GOAL -> Take every line from the listing below that contains "picture".

SOURCE MATERIAL ->
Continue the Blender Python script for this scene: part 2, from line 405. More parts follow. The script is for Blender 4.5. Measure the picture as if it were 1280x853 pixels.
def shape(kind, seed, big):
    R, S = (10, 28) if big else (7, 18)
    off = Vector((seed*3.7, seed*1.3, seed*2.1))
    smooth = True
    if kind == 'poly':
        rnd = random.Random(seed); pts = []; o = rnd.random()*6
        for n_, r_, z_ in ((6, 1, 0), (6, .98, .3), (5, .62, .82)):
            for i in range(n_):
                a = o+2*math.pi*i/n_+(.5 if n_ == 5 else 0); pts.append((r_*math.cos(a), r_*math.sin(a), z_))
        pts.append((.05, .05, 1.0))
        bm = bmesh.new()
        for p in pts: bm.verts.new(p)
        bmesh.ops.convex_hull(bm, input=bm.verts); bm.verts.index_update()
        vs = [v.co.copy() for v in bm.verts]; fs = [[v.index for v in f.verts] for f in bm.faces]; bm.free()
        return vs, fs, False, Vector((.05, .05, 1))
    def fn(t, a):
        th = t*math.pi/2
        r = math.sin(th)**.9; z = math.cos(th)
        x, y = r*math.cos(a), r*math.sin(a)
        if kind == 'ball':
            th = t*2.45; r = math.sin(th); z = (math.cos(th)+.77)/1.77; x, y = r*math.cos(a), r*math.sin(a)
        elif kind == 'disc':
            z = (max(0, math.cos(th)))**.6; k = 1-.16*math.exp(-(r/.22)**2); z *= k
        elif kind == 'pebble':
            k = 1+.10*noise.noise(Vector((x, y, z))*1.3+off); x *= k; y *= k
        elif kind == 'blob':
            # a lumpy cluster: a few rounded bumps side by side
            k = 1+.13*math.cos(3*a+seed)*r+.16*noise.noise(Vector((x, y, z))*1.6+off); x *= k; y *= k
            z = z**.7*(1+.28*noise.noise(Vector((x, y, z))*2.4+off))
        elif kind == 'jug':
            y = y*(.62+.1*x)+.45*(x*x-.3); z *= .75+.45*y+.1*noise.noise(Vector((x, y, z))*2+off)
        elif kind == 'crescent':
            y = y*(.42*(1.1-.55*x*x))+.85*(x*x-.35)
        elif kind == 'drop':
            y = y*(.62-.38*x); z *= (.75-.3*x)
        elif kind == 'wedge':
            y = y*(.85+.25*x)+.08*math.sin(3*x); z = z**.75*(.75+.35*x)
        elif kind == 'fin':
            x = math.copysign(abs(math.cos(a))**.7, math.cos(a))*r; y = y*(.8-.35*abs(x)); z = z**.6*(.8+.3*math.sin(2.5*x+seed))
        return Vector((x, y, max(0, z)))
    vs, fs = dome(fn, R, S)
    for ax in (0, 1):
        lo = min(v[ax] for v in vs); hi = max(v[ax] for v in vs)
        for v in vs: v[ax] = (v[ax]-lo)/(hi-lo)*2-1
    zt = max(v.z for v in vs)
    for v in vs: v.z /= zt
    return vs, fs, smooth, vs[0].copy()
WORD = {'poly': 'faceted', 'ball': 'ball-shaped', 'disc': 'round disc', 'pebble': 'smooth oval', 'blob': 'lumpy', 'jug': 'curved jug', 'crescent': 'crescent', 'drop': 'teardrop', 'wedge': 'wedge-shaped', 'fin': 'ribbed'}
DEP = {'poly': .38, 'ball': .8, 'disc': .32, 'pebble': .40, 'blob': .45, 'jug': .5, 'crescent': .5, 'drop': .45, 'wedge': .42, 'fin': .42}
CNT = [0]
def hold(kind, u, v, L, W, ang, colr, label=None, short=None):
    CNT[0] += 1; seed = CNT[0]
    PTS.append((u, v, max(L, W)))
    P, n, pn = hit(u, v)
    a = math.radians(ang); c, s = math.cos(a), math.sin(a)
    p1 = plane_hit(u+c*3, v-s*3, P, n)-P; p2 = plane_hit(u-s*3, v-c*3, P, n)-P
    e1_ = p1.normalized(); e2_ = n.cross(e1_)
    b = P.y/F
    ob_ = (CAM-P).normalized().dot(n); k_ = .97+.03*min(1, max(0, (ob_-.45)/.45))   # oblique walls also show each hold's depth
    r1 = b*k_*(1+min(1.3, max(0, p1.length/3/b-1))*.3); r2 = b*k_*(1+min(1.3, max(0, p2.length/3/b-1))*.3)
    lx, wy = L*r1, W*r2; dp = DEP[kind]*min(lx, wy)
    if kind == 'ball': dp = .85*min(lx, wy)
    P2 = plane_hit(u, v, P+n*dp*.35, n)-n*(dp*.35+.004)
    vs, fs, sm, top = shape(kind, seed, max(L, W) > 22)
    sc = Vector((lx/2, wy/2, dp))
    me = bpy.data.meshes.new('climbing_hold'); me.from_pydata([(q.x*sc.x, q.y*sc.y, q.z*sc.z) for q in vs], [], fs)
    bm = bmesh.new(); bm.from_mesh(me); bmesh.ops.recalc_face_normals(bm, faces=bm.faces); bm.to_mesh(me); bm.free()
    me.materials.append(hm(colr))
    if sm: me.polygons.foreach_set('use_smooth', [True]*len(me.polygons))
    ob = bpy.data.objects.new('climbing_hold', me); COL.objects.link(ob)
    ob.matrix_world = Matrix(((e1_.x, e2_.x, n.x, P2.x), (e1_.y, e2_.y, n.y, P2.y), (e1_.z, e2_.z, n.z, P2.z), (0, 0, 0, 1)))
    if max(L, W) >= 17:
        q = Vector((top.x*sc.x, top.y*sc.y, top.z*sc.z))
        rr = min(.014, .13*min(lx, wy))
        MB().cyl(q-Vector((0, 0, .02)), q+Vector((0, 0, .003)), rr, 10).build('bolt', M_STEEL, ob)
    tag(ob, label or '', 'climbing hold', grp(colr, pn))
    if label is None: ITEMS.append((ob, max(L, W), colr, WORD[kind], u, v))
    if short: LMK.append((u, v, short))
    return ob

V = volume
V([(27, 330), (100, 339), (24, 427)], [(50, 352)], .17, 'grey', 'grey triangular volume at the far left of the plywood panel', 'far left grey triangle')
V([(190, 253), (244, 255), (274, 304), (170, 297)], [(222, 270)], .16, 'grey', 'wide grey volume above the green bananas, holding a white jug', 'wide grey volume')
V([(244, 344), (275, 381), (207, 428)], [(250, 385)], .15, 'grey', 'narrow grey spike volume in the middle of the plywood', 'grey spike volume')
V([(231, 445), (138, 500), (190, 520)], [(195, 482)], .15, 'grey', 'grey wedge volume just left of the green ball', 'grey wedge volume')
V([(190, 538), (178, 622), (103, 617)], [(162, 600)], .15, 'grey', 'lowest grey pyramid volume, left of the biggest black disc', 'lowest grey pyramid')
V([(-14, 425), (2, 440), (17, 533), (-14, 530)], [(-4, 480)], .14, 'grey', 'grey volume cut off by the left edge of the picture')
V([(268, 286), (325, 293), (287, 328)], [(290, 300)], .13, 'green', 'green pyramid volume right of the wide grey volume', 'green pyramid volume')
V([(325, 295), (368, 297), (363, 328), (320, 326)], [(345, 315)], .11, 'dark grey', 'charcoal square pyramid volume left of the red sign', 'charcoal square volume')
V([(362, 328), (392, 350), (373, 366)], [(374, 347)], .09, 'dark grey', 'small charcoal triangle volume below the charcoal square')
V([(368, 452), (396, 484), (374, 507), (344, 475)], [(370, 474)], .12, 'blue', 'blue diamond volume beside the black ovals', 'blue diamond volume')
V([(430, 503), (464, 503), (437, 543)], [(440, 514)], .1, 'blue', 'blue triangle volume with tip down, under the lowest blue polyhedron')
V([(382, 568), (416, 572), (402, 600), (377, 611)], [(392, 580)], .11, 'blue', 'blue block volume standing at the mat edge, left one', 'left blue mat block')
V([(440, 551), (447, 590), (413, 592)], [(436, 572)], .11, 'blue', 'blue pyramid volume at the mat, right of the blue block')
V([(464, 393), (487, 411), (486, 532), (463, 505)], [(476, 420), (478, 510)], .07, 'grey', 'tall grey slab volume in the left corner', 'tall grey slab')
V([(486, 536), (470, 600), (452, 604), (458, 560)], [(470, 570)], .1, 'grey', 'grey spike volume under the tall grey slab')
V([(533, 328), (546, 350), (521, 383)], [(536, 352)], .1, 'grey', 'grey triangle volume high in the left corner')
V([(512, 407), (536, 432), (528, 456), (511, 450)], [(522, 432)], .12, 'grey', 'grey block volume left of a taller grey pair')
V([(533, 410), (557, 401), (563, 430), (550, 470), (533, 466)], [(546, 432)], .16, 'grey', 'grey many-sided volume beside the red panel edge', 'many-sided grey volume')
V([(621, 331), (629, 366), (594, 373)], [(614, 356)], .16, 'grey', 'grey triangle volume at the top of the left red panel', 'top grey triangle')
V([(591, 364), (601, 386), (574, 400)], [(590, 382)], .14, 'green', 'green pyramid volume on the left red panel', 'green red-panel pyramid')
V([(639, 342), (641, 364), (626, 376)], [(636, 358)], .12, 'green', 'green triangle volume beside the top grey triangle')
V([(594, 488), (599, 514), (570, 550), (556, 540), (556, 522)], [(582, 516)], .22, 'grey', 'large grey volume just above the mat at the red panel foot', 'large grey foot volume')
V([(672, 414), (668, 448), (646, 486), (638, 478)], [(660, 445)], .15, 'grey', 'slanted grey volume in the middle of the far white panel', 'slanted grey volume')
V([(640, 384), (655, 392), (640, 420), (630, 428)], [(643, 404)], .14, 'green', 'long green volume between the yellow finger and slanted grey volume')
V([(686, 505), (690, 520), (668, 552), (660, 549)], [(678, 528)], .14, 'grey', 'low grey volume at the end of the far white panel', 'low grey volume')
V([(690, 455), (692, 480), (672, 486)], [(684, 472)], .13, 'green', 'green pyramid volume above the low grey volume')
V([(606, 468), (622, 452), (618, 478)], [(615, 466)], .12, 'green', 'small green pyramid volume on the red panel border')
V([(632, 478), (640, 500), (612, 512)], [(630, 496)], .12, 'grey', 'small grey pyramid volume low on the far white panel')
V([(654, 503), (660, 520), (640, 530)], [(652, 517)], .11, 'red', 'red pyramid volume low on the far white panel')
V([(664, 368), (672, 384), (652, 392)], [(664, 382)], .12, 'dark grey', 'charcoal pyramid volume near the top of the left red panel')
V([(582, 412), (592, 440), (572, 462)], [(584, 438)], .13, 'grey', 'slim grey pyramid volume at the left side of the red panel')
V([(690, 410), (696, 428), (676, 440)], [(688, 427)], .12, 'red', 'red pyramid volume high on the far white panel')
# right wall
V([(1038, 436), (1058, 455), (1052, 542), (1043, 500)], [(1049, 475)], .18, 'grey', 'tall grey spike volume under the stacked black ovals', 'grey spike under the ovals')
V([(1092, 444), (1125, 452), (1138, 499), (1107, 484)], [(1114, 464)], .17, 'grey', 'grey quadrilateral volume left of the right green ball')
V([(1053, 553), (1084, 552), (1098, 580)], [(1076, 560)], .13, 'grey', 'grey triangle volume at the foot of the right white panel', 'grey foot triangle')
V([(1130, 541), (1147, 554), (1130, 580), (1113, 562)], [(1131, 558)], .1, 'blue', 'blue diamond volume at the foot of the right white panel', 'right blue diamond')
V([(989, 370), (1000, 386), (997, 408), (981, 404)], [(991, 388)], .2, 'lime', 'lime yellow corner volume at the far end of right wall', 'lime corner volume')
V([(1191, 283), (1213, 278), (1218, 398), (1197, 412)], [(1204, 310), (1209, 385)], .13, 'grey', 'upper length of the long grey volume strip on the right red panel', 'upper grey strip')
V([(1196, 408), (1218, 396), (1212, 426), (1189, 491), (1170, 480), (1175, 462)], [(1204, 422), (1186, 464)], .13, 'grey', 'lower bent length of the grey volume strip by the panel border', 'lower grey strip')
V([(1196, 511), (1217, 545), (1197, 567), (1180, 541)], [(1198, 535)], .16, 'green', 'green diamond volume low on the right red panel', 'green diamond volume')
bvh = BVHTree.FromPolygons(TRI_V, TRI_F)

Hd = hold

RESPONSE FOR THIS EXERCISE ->
Continue the Blender Python script for this scene: part 2, from line 405. More parts follow. The script is for Blender 4.5. Measure the picture as if it were 1280x853 pixels.
V([(-14, 425), (2, 440), (17, 533), (-14, 530)], [(-4, 480)], .14, 'grey', 'grey volume cut off by the left edge of the picture')